Daniel Jacobowitz <drow@false.org> writes:
> On Tue, May 22, 2007 at 11:32:41AM -0700, Jim Ingham wrote:
>> I don't see what the bad effect of not destroying the varobj if the frame id is 
>> identical is. You might get an errant "value changed" notification.  Other than 
>> that, I can't see what you would be gaining.
>> 
>> If we're going to do some extra work to make sure we mark variables out of 
>> scope when their frames are exited, we should get something real out of it.  So 
>> far it seems the benefit is only theoretical.
>
> Sure.  I'm not seriously proposing we do that extra work, though I did
> think about it.  But what we do need is to clarify our semantics so
> that front ends know what to expect.  Should varobjs be destroyed when
> we leave and re-enter a function?  If the answer is "maybe", then that
> is confusing enough to deserve some more explanation :-)

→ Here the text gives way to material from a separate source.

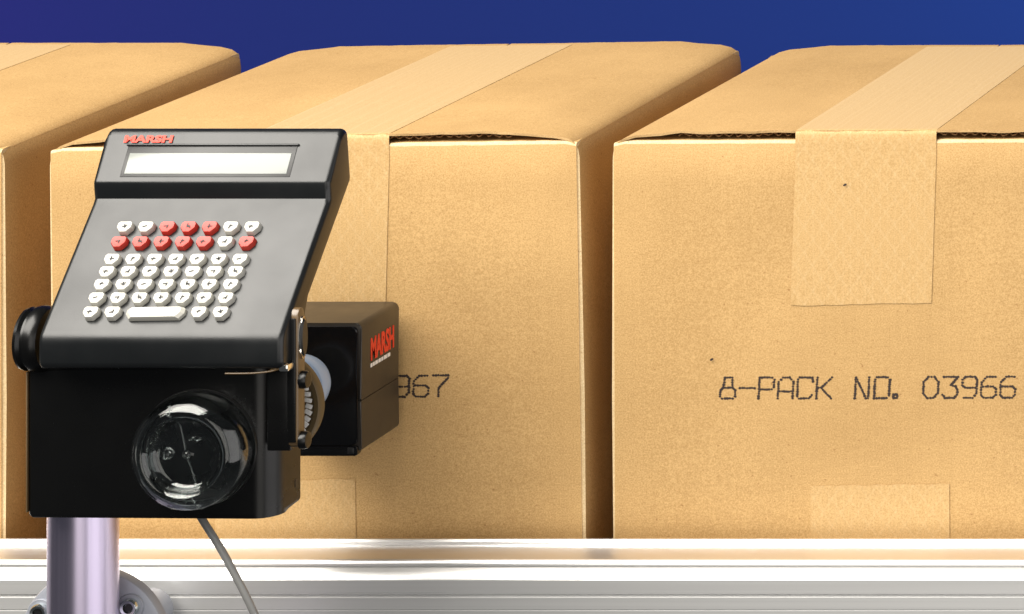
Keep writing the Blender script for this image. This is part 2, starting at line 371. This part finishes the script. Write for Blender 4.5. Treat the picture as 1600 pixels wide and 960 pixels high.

Varobjs were originally introduced to improve the performance of
GUI's.  If I remember right, the win came from reducing round trips,
and perhaps from avoiding reparsing expressions.  I think that's still
their reason for existence.

So varobjs should work in whatever way is most helpful for the GUIs
that use them.  Implementing behavior that seems clean at the GDB
level, but that makes GUIs do work that negates varobjs' original
advantages, is a step backwards.  Deleting varobjs when they go out of
scope, if the GUI wants to keep its display alive for the next time
that block comes back into scope, is unhelpful.

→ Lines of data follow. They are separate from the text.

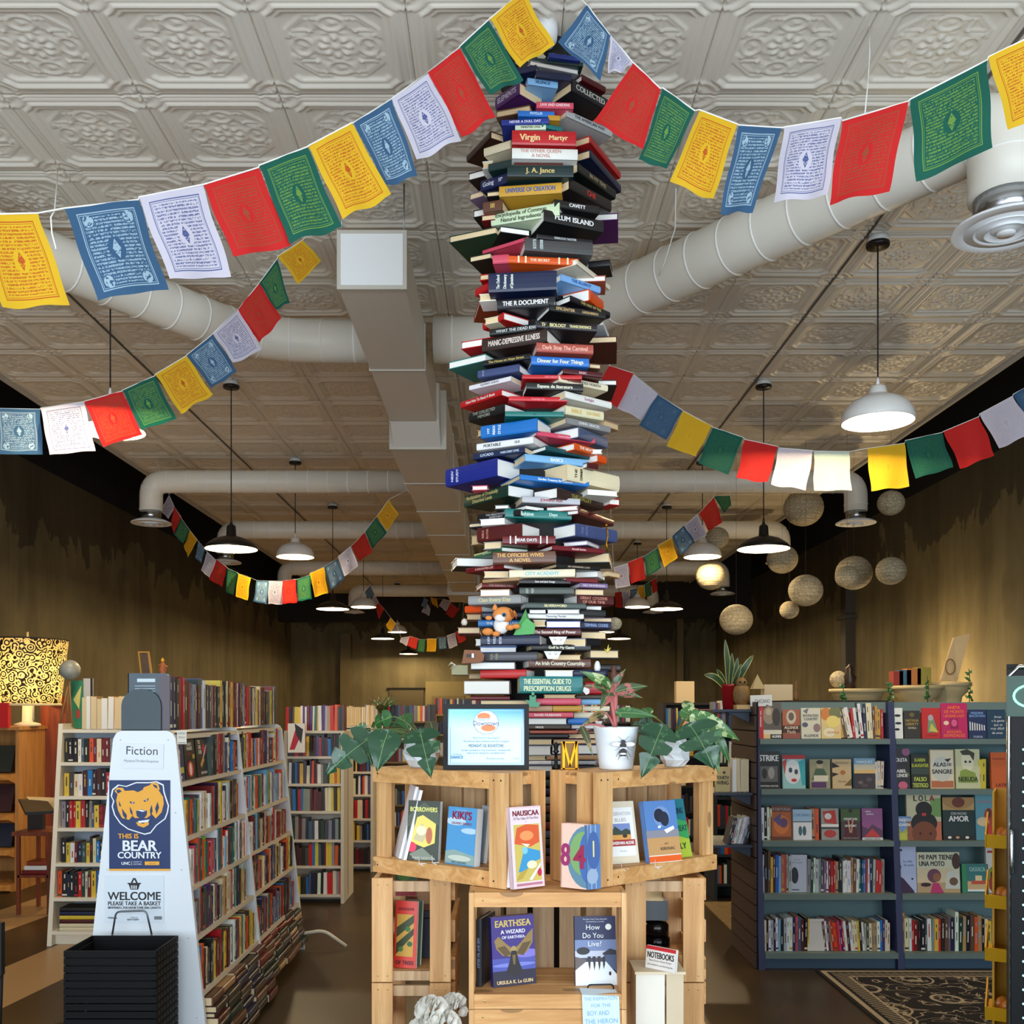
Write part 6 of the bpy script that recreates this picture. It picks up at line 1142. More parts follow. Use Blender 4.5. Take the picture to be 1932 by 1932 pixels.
# ---- stack of black shopping baskets with a wire handle
BKT = M((5, 6, 8), .6); BR = M((9, 10, 12), .5)
for m_ in (BKT, BR): m_.node_tree.nodes['Principled BSDF'].inputs['Specular IOR Level'].default_value = .22
YB, W0, D0 = 3.93, .37, .27; xl = P(120, 0, YB).x+.0; zt = .585
for i in range(18):
    z = zt-.0305*i; s_ = 1-.0002*i
    if z < .03: break
    r = thing('shopping_basket', ('top black plastic shopping basket of the stack by white bookcase' if i == 0 else 'black shopping basket in the stack below the top one'), 'shopping basket', (xl+W0/2, YB+D0/2, z), None if i == 0 else 'baskets of the stack')
    b = MB(); t = .006; x0, x1, y0, y1 = xl, xl+W0, YB, YB+D0
    for lo, hi in (((x0, y0, z-.026), (x1, y0+t, z)), ((x0, y1-t, z-.026), (x1, y1, z)), ((x0, y0+t, z-.026), (x0+t, y1-t, z)), ((x1-t, y0+t, z-.026), (x1, y1-t, z))): b.box(lo, hi, BKT)
    b.build('rim', r)
    if i == 0:
        b = MB(); g_ = .012
        for lo, hi in (((x0+g_, y0+g_, z-.2), (x1-g_, y0+g_+.003, z-.02)), ((x0+g_, y1-g_-.003, z-.2), (x1-g_, y1-g_, z-.02)), ((x0+g_, y0+g_, z-.2), (x0+g_+.003, y1-g_, z-.02)), ((x1-g_-.003, y0+g_, z-.2), (x1-g_, y1-g_, z-.02)), ((x0+g_, y0+g_, z-.2), (x1-g_, y1-g_, z-.197))): b.box(lo, hi, BKT)
        b.build('basket_body', r)
    b = MB()
    for q in (.018,): b.box((x0+.02, y0-.0012, z-q), (x1-.02, y0, z-q+.003), BR)
    for j in range(7): yy = y0+.02+j*.034; b.box((x1, yy, z-.020), (x1+.0015, yy+.026, z-.006), BR)
    b.build('molded_rib', r)
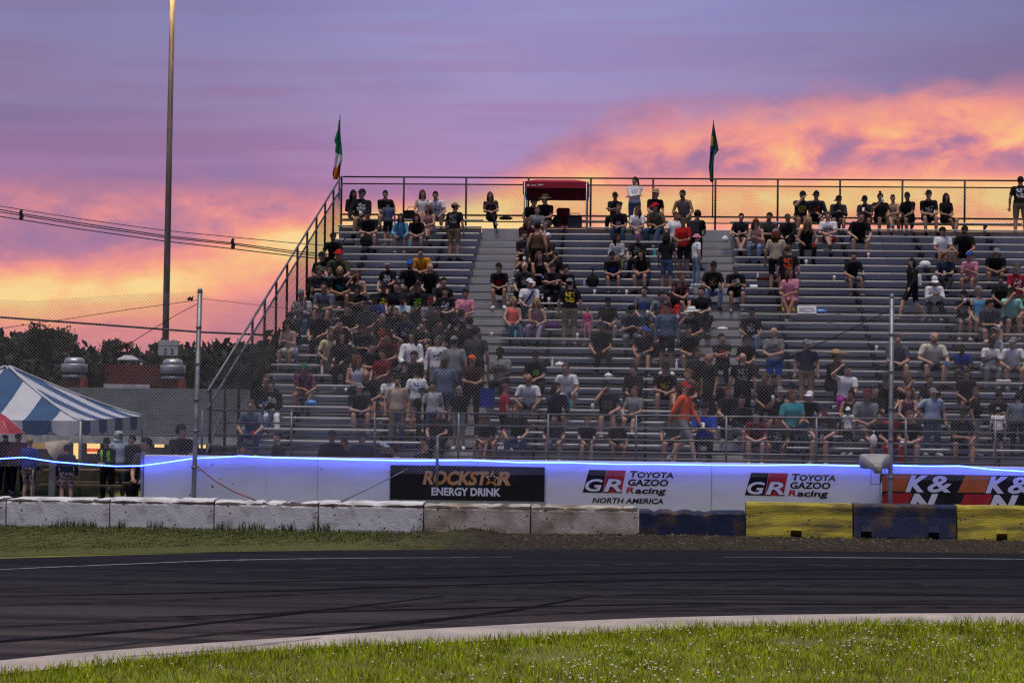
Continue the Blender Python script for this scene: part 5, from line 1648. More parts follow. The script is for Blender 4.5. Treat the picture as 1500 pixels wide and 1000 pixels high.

What behavior does Eclipse (say) want?

That is, if I add a variable 'x' to my display list, and the currently
selected frame is for a function 'f' with a local variable 'x', does
Eclipse want that display:

a) to be removed and forgotten when that particular frame is popped?

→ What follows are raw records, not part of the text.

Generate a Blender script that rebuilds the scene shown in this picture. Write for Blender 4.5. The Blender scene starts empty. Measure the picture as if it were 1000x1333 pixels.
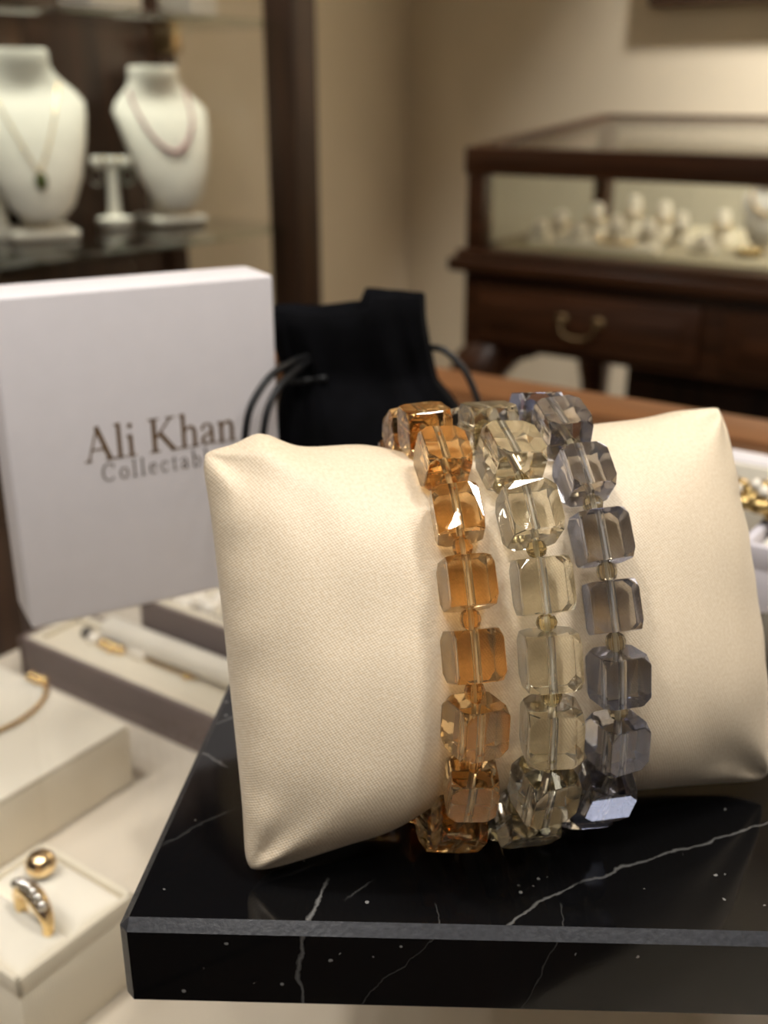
import bpy, bmesh, math, random
import numpy as np
from mathutils import Vector, Matrix, noise
random.seed(7)
sc = bpy.context.scene
COL = sc.collection

# ------------------------------------------------------------------ camera
FPX, YH = 1400.0, 120.0                       # focal length in pixels, horizon row (1000x1333 frame)
PITCH = math.atan((666.5 - YH) / FPX)
E = 1.118                                     # eye height above the floor
SP, CP = math.sin(PITCH), math.cos(PITCH)
cam_d = bpy.data.cameras.new('camera')
cam = bpy.data.objects.new('camera', cam_d); COL.objects.link(cam)
cam.location = (0, 0, E)
cam.rotation_euler = (math.pi / 2 - PITCH, 0, 0)
cam_d.sensor_fit = 'VERTICAL'; cam_d.sensor_height = 36.0; cam_d.sensor_width = 27.0
cam_d.lens = 36.0 * FPX / 1333.0
cam_d.clip_start = 0.01; cam_d.clip_end = 30
cam_d.dof.use_dof = True
cam_d.dof.focus_distance = 0.192
cam_d.dof.aperture_fstop = cam_d.lens / 2.4   # 2.4 mm entrance pupil
sc.camera = cam

# ------------------------------------------------------------------ world, lights, exposure
w = bpy.data.worlds.new('world'); sc.world = w; w.use_nodes = True
bg = w.node_tree.nodes['Background']
bg.inputs[0].default_value = (1.0, 0.94, 0.86, 1); bg.inputs[1].default_value = 0.14

def lamp(name, loc, target, power, radius, color=(1, .86, .70), spread=160):
    d = bpy.data.lights.new(name, 'AREA'); d.shape = 'DISK'; d.size = radius * 2
    d.energy = power; d.color = color; d.spread = math.radians(spread)
    o = bpy.data.objects.new(name, d); COL.objects.link(o)
    o.location = loc
    o.rotation_euler = (Vector(target) - Vector(loc)).to_track_quat('-Z', 'Y').to_euler()
    return o
LZ = 2.52
WARM = (1, .96, .90)
lamp('downlight_key', (0.46, 0.02, LZ), (0.03, 0.2, E - .12), 4.3, .12, WARM, spread=120)
lamp('downlight_left', (-0.45, 0.05, LZ), (-0.2, 0.35, E - .2), 4.2, .06, WARM, spread=120)
for k, (x, y) in enumerate(((-.9, -.7), (-.3, -.9), (.35, -.8), (.95, -.6), (1.1, .2), (-1.1, .1), (.0, -.45), (.7, -.25), (-.65, -.3))):  # unseen overhead lamps added for bead glints and front fill
    lamp('glint_fill_lamp', (x, y, LZ), (x * .4, y * .3 + .1, 0), 1.28, .045, WARM, spread=110)
lamp('downlight_wall', (1.0, 1.56, LZ), (1.30, 2.0, 1.35), 34, .08, WARM, spread=80)
lamp('cabinet_spot', (-.50, 1.50, 2.24), (-.50, 1.52, 0), 2.2, .06, (1, .95, .87), spread=75)
lamp('cabinet_spot', (-.32, 1.74, 2.24), (-.32, 1.74, 0), 1.8, .06, (1, .95, .87), spread=75)
sc.view_settings.view_transform = 'Standard'; sc.view_settings.look = 'None'
sc.view_settings.gamma = 1; sc.view_settings.use_curve_mapping = False
sc.view_settings.exposure = 0.0
cy = sc.cycles
cy.use_denoising = True
cy.max_bounces = 14; cy.transmission_bounces = 14; cy.glossy_bounces = 6; cy.diffuse_bounces = 4
cy.transparent_max_bounces = 16
cy.caustics_refractive = True; cy.caustics_reflective = False
cy.sample_clamp_indirect = 10.0; cy.blur_glossy = 0.3

# ------------------------------------------------------------------ helpers
def srgb(r, g, b):
    f = lambda c: (c / 255 / 12.92) if c / 255 <= .04045 else ((c / 255 + .055) / 1.055) ** 2.4
    return (f(r), f(g), f(b), 1)

def ray(x, y):
    X, Y = (x - 500) / FPX, (y - 666.5) / FPX
    return Vector((X, CP - Y * SP, -SP - Y * CP))
def onz(x, y, z):                             # the spot on a level z (below/above the eye) where that line of sight lands
    r = ray(x, y); return Vector((r.x * z / r.z, r.y * z / r.z, E + z))

TH = math.radians(-35)                        # the shop's axes: everything built-in follows them
B = Vector((math.cos(TH), math.sin(TH), 0)); A = Vector((-math.sin(TH), math.cos(TH), 0))
def pq(p, q, z): v = B * p + A * q; return Vector((v.x, v.y, E + z))

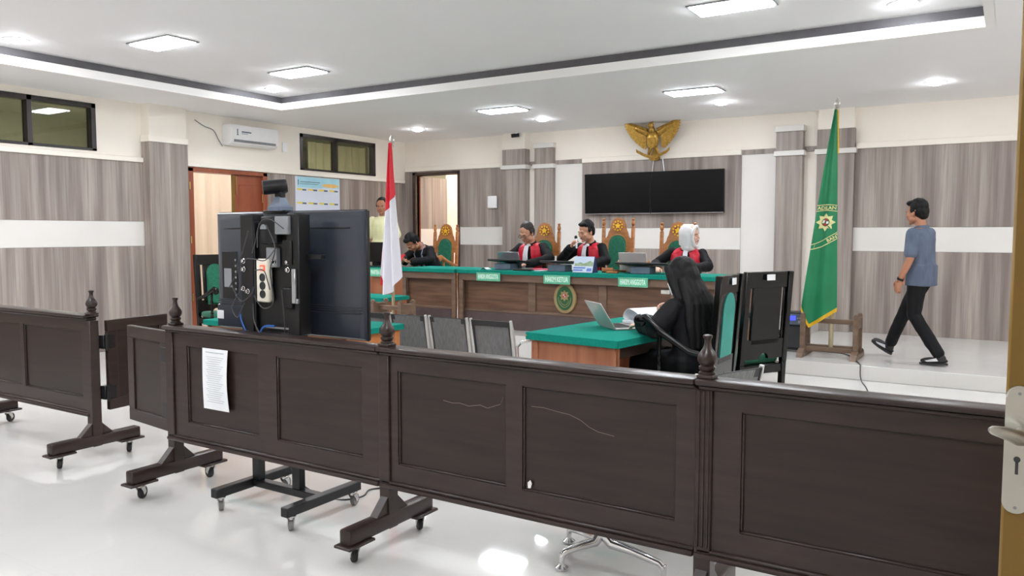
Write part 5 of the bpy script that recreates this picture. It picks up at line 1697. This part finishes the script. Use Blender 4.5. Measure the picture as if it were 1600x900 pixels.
HEADC = Vector((0, -0.022, 0.118))
def put_head(q, m):
    keep = q.M
    q.M = keep @ m @ Matrix.Translation(HEADC)
    q.ell((0, 0.018, 0.040), (0.074, 0.094, 0.086), 18, 12)
    q.ell((0, -0.030, -0.022), (0.061, 0.062, 0.084), 16, 12)
    q.ell((0, -0.040, -0.070), (0.046, 0.044, 0.036), 14, 8)
    q.ell((0, -0.074, -0.094), (0.022, 0.018, 0.017), 10, 8)
    q.tube([(-0.036, -0.078, 0.026), (0, -0.088, 0.024), (0.036, -0.078, 0.026)], [0.010, 0.012, 0.010], 8)
    q.tube([(0, -0.086, 0.020), (0, -0.102, -0.010), (0, -0.110, -0.024)], [0.008, 0.010, 0.012], 8)
    for s in (-1, 1):
        q.ell((s * 0.012, -0.098, -0.028), (0.010, 0.011, 0.008), 8, 6)
        q.ell((s * 0.040, -0.066, -0.018), (0.020, 0.020, 0.020), 10, 6)
        q.ell((s * 0.072, 0.008, -0.012), (0.009, 0.018, 0.030), 10, 8, Matrix.Rotation(R(-12), 4, 'X'))
        q.ell((s * 0.052, -0.012, -0.062), (0.016, 0.036, 0.026), 10, 6)
    q.ell((0, -0.086, -0.052), (0.022, 0.012, 0.012), 10, 6)
    q.M = keep

def face_parts(t, m, mask=False, glasses=False, brow='hair'):
    mm = m @ Matrix.Translation(HEADC)
    for s in (-1, 1):
        q = MB(mm); q.ell((s * 0.030, -0.0815, 0.004), (0.0120, 0.0045, 0.0045), 10, 6)
        e = obj('eye', q, 'eye_white', t)
        q = MB(mm); q.ell((s * 0.030, -0.0852, 0.003), (0.0060, 0.0028, 0.0046), 8, 6)
        obj('iris', q, 'eye', e)
        q = MB(mm); q.tube([(s * 0.013, -0.091, 0.023), (s * 0.030, -0.090, 0.029), (s * 0.048, -0.080, 0.024)], [0.003, 0.0042, 0.002], 6)
        obj('eyebrow', q, brow, t)
    if not mask:
        q = MB(mm); q.ell((0, -0.097, -0.049), (0.021, 0.005, 0.0045), 10, 6); q.ell((0, -0.0955, -0.058), (0.018, 0.006, 0.005), 10, 6)
        obj('lips', q, 'lips', t)
    else:
        q = MB(mm); q.sheet(lambda u, v: Vector((0.068 * math.sin((u - 0.5) * 2.5), -0.112 * math.cos((u - 0.5) * 2.3) + 0.006 + 0.02 * (v - 0.5) ** 2, -0.105 + 0.11 * v)), 12, 8, 0.003)
        obj('face_mask', q, 'mask', t)
    if glasses:
        q = MB(mm)
        for s in (-1, 1):
            pts = [(s * 0.032 + 0.023 * math.cos(2 * PI * k / 14), -0.103, 0.002 + 0.017 * math.sin(2 * PI * k / 14)) for k in range(15)]
            q.tube(pts, 0.0026, 6, False)
            q.tube([(s * 0.055, -0.102, 0.006), (s * 0.072, -0.07, 0.006), (s * 0.079, 0.01, 0.004)], 0.0026, 6)
        q.tube([(-0.010, -0.104, 0.006), (0.010, -0.104, 0.006)], 0.0026, 6)
        obj('glasses', q, 'black', t)

def short_hair(t, m, matn='hair', thin=False, parted=0.0):
    q = MB(m @ Matrix.Translation(HEADC))
    k = 0.6 if thin else 1.0
    q.ell((0, 0.030, 0.054 + 0.004 * k), (0.079, 0.090, 0.082 + 0.008 * k), 18, 12)
    q.ell((0, 0.052, 0.010), (0.076, 0.066, 0.075), 16, 10)
    q.ell((0, 0.066, -0.036), (0.056, 0.040, 0.042), 12, 8)
    for s in (-1, 1):
        q.ell((s * 0.068, 0.004, 0.026), (0.014, 0.026, 0.036), 10, 8)
    if not thin:
        q.ell((0.006 + parted, -0.030, 0.104), (0.060, 0.046, 0.028), 14, 8)
    return remesh(q, 'hair', matn, t, 0.006, 2, 0.004, (40, 40, 22))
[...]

b) to be displayed and updated whenever a frame of 'f' is current, and
   greyed out otherwise?  (This is what you'd want if you were going
   through various hits of a breakpoint looking at 'x' to recognize the
   hit you care about.)

c) to just show whatever 'x' happens to be in scope in the current
   frame?

GDB's varobjs currently implement b), which is what I'd think most
GUIs would want:

$ cat vo.c
int
foo (int x)
{
  return x + 1;
}

int
bar (int x)
{
  return x;
}

int
main (int argc, char **argv)
{
  foo (10);
  foo (20);
  bar (30);

  return 0;
}

If I set breakpoints in foo and bar, run to the first hit in foo, and
create a varobj for x, then the varobj is marked:
- out of scope when I return to main,
- back in scope when I re-enter foo,
- out of scope when I return to main a second time, and 
- still out of scope when I enter bar.

So the frame argument to -var-create is used to identify a scope, not
to tie the varobj to that specific frame.  Which I think is the
behavior that makes life easiest for GUIs.